What is the target of these thieves? Why, the Argonauticus, of course, a high tech luxury cruise yacht on its maiden voyage. But something else is hunting the Argonauticus…something ancient and deadly. By the time the thieves arrive, nearly everyone on board the ship has been killed. And now the creature senses fresh meat!

So, you have the thieves and their mercenary boat crew, joining forces with the surviving passengers (including the ship owner Canton (Anthony Heald), and a thief with less lofty goals, Trillian (Famke Janssen)) against the terror from the deep. And the monster gets to pick them off one by one.

Fortunately for the creature, this particular band of criminals happens to be the dumbest the world can offer. Why else would they indulge in petty squabbling while they watch their friends become fish food. If there’s a more clarion call for unity, I don’t know what it might be.

It’s pretty easy to guess who will get killed off when. There are no surprises in that the most interesting characters seem to last until the end. For the most part, the watery tentacles seem to be acting on the audience’s impulses to get rid of the most boring characters first. (Although I wonder if the filmmakers might have extended Djimon Hounsou’s life a bit if they knew this would be released so soon after his acclaim for Amistad.)

Treat Williams is a passable hero, and Famke Janssen does her best Julia Roberts impersonation. But while Wes Studi and Anthony Heald are particularly slimy, very little of the rest of the company stand out in any way.

The biggest treat in the film, however, has to be Pantucci, Kevin J. O’Connor’s whining engine-boy, under Finnegan’s employ. His constant quips may be a bit over-written, but they manage to capture the same vein of nerve-addled humor that Bill Paxton delivered as Hudson in Aliens (or Todd Graff as Hippie in The Abyss, for that matter).
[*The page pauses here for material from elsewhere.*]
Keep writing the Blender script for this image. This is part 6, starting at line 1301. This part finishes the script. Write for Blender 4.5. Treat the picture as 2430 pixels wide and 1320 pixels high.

It’s just a stock part (the comic-relief character), but it almost makes this tired Alien clone bearable.

As far as the monster goes, although the CGI is done well, the creature has no logical consistency. Think back to the great (or even just good) movie monsters. They all had a set of “rules” about what they could do, and how and why they would do it. Part of the joy of those films was slowly discovering, along with the heroes, just what those rules are. The tentacle monster in Deep Rising doesn’t have a set of rules… or if it does, not a very good one. It merely eats (or drinks, as the case may be), and there is no rhyme or reason for what it does in order to do so. The film never explains why the Argonauticus is attacked in the first place. It simply happens.

The action scenes are decent, but few are noteworthy. The film definitely does suffer from its proximity to Titanic. Deep Rising’s peril in the water scenes pale next to Cameron’s (but can you really blame them). Unfortunately, Deep Rising’s efforts are more on par with Speed 2.

On the plus side, however, the film’s closing image shows some promise for a potentially interesting (but unlikely) sequel. Perhaps you’d be better off waiting for that one.